A decision on scrapping the embargo entirely has yet to be publicly revealed, and there are apparent divisions in the US ruling establishment over whether to utilize “human rights” objections to arms sales as a means of extracting more far-reaching concessions from the Vietnamese government.

At present, Russia is the source of 90 percent of Vietnam’s arms supplies, something both the White House and the US military-industrial complex are intent on changing. In recent months the Obama administration has also attempted to pressure Vietnam into reducing its bilateral military cooperation with Russia.

Russian warships currently are allowed an unlimited number of visits to the Cam Rahn Bay port facilities, while the US is restricted to only three a year. Moreover, Vietnam has allowed Russian military aircraft to use its airbase at Cam Rahn Bay. Washington has protested the facility’s use by Russian refueling planes, which it says have allowed Russian strategic bombers to extend their range over much of the Pacific.

The principal target of US efforts to achieve close ties with Vietnam, however, is China. Washington has worked assiduously to ring the Asian giant with military bases and to stoke tensions stemming from competing claims by China and other Asian countries—the Philippines, Taiwan and Vietnam, Malaysia and Brunei—over islands and maritime boundaries in the South China Sea.

These tensions boiled over in 2014, when the Vietnamese government denounced China for setting up an oil rig in waters of the South China Sea claimed by Vietnam. A subsequent xenophobic campaign sparked violent anti-Chinese riots.

In 2015, Nguyen Phu Trong, the general secretary of the ruling Vietnamese Communist Party, visited Washington and received an Oval Office meeting with Obama, a reception rarely given foreign leaders who are not official heads of state. After the White House visit, the Vietnamese Stalinist leader was guest of honor at a dinner organized by the US Chamber of Commerce.

Then as now, another key topic of discussion is the Transpacific Trade Partnership (TPP), a proposed US-dominated trade and investment bloc that has been designed as the economic component of Washington’s drive to encircle and confront China.

Vietnam is seen as a key element in this system. Since 1986 and the ruling party’s adoption of the policy known as Doi Moi (renovation), the country has attracted an ever increasing flow of foreign capitalist investment, emerging as the region’s rising cheap labor platform under conditions in which its minimum wage—US$142.50 a month—is roughly half that paid in China.

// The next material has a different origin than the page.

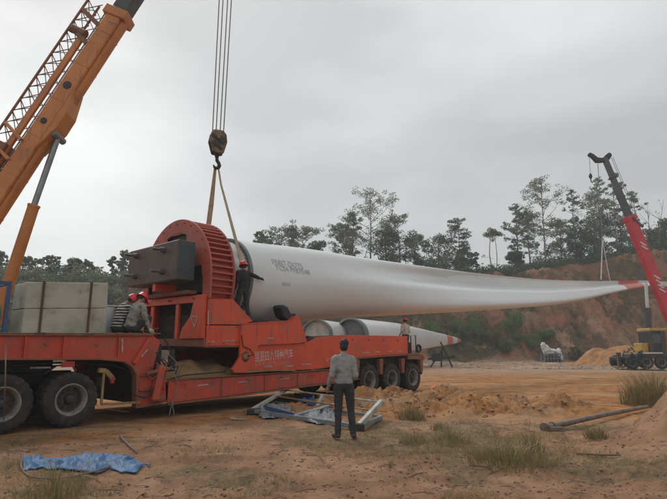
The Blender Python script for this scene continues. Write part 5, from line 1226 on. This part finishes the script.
# bushes on the slope
B = [(433, 331, 22, 22, 'leafbush', 'dark green bush on the slope above the tip of the stored blade'),
     (468, 326, 30, 22, 'leafbush', 'bright green bush on the slope right of the stored blade tip'),
     (452, 338, 18, 14, 'leafbush', 'small bush at the slope foot just under the two green ones'),
     (493, 338, 24, 18, 'leafbrown', 'brownish bush on the slope left of the caged generator'),
     (512, 322, 24, 26, 'leafbush', 'tall green bush on the slope next to a bare red patch'),
     (528, 340, 26, 16, 'leafbush', 'low green bush immediately left of the caged generator'),
     (505, 346, 22, 12, 'leafbush', 'flat green bush at the very foot of the slope'),
     (576, 353, 12, 14, 'leafbrown', 'dry brown bush just right of the caged generator'),
     (586, 356, 10, 9, 'leafbrown', 'little dry bush at the left foot of the sand pile'),
     (545, 334, 18, 12, 'leafbush', 'small green bush on the slope above the caged generator')]
for i, (px, py, wp, hp_, m, lb) in enumerate(B):
    p = gnd(px, 362)
    Yb = 70.
    for _ in range(12):     # walk back until the terrain meets the line of sight
        q = at(px, py + hp_ / 2, Yb); dz = q.z - tz1(q.x, Yb); Yb += max(-3, min(3, dz * .8))
    q = at(px, py + hp_ / 2, Yb); zz_ = tz1(q.x, Yb); wd = wp * Yb / F; hh = hp_ * Yb / F
    e = empty('bush', (q.x, Yb, zz_ - .1), 0, lb, 'bush', 'bushes on the cut slope'); rg2 = random.Random(i); cl = []; mb = MB()
    for k in range(14):
        a = Vector((rg2.uniform(-.42, .42) * wd, rg2.uniform(-.3, .3) * wd, hh * rg2.uniform(.25, .85))); mb.tube([(0, 0, -.1), a * .5 + Vector((0, 0, .1)), a], [.04, .03, .01], 5); cl.append((a, (wd * .17, wd * .17, hh * .18), 110))
    mb.build('stems', M['bark'], e, fix=False); o = bpy.data.objects.new('foliage', leafmesh('foliage', M[m], cl, .13, np.random.RandomState(i))); C.objects.link(o); o.parent = e
# wooded hill behind the left crane: reads as one mass
cl = []; cl2 = []
for i in range(1250):
    x = rg.uniform(-100, -18); Y = float(toe(np.array([x]))[0]) + rg.uniform(3, 26); z = tz1(x, Y); h_ = rg.uniform(1.6, 3.7) * (1 if x < -30 else .7)
    (cl if rg.random() < .55 else cl2).append(((x, Y, z + h_ * .55), (rg.uniform(.9, 1.7), 1.2, h_ * .55), 62))
for c_, m, nm, lb in ((cl, 'leafhaze', 'hillside_wood', 'grey-green wood covering the hill behind the left crane'), (cl2, 'leafgrey', 'hillside_wood', 'darker growth within the wood on the left hill')):
    o = bpy.data.objects.new(nm, leafmesh(nm, M[m], c_, .26, rng)); C.objects.link(o); tag(o, lb, 'wood', kind='stuff')
for i, (px, yt, wp, kd, lb) in enumerate([(3, 253, 14, 'airy', 'small airy tree standing out of the wood at the left edge of the photo'), (31, 258, 16, 'airy', 'small airy tree above the wood just right of the orange lift cylinder'), (52, 256, 12, 'airy', 'small airy tree above the concrete block, left of its middle'),
        (76, 259, 18, 'dense', 'dark rounded tree rising from the wood above the right half of the concrete block'), (91, 262, 12, 'airy', 'slight tree beside the dark rounded one over the concrete block'), (114, 256, 7, 'slim', 'single thin tree left of the grey counterweight block'), (125, 252, 14, 'airy', 'airy tree seen just beneath the rods of the counterweight'), (140, 262, 16, 'airy', 'tree hidden mostly by the grey counterweight block')]):
    tree(px, yt, wp, kd, lb, 300 + i, back=2, group='trees rising from the left wood')

# ---------------------------------------------------------------- steel frame lying on the ground
G = lambda px, py: gz(px, py)
fl_, fr2 = G(252, 414), G(359, 431); 
fo = empty('steel_lifting_frame', ((fl_ + fr2) / 2), 0, 'grey-blue folded steel frame lying on the ground behind the bare-headed man', 'steel frame'); fo_ = fo.location.copy()
def fp(a, b, wd, ht, nm, m='frame', up=(0, 0, 1)): 
    o = MB().beam(a - fo_, b - fo_, wd, ht, up=up).build(nm, M[m], fo, .006); return o
up_ = lambda p, h_: Vector((p.x, p.y, p.z + h_))
bl_ = G(268, 404); br_ = G(381, 420)
tl_ = at(286, 390, bl_.y + .05); tr_ = at(381, 402, br_.y + .05)
fp(up_(fl_, .08), up_(fr2, .08), .075, .09, 'bottom_beam'); fp(up_(bl_, .07), up_(br_, .07), .06, .07, 'bottom_beam')
fp(up_(fl_, .1), tl_, .075, .09, 'slanting_post', 'frame_pale'); fp(up_(fr2, .1), tr_, .085, .11, 'slanting_post', 'frame_pale')
fp(tl_, tr_, .035, .035, 'top_rail', 'frame_pale')
fp(up_(fl_, .07), up_(bl_, .06), .07, .07, 'cross_beam'); fp(up_(fr2, .07), up_(br_, .06), .08, .08, 'cross_beam')
for t_ in (.3, .62): fp(up_(fl_.lerp(fr2, t_), .08), up_(bl_.lerp(br_, t_), .07), .07, .06, 'cross_beam')
md = tl_.lerp(tr_, .46); fp(md, up_(bl_.lerp(br_, .5), .05), .09, .06, 'middle_post', 'frame_pale')
fp(tl_.lerp(up_(fl_, .1), .35), tr_.lerp(up_(fr2, .1), .4), .035, .035, 'middle_rail', 'ochre')
for t_ in (.02, .98): p = fl_.lerp(fr2, t_); MB().box(-.16, .16, -.09, .09, 0, .15).build('foot_block', M['black'], fo, .02).location = p - fo_ + Vector((0, 0, -.01))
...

Under the terms of the TPP, Vietnam is expected to implement new sweeping economic reforms including the wholesale privatization of state-owned enterprises and the tearing down of remaining barriers to foreign investors and imports.

Obama’s visit comes in the midst of a new escalation of friction between the US and China as the American Navy continues to stage provocative “freedom of navigation” exercises aimed at sparking confrontations. Last week the Pentagon claimed that two Chinese fighter planes carried out an “unsafe intercept” of a US EP-3 spy plane carrying out operations over the South China Sea.

Beijing denied the accusation, saying that its jets had kept a “safe distance” from the US spy plane and had made no “dangerous moves.”

The official Chinese news agency Xinhua published a scathingly dismissive comment on Obama’s trip, describing it as part of his “farewell to the White House” and advising the US president to “reflect upon his policies that failed to contribute to regional peace and stability.” It went on to warn that US-Vietnamese “rapprochement should not be used by the United States as a tool to threaten or even damage the strategic interests of a third country.”

Meanwhile, speaking to reporters in Beijing last Thursday, China’s vice minister of foreign affairs, Liu Zhenmin, issued a warning against the US provocations in the South China Sea.

“The Chinese people do not want to have a war, so we will be opposed to the US if it stirs up any conflict,” he said. “Of course, if the Korean War or the Vietnam War are replayed, then we will have to defend ourselves.”

Obama is the third US president to visit Vietnam. The first was Bill Clinton, who went in 2000, like Obama, at the end of his presidency, after having lifted a long-standing trade embargo five years earlier. George W. Bush staged a very brief visit to the country in 2006, limiting his activities to joining a search for the remains of a US pilot shot down nearly 40 years earlier and a visit to the Ho Chi Minh City stock exchange.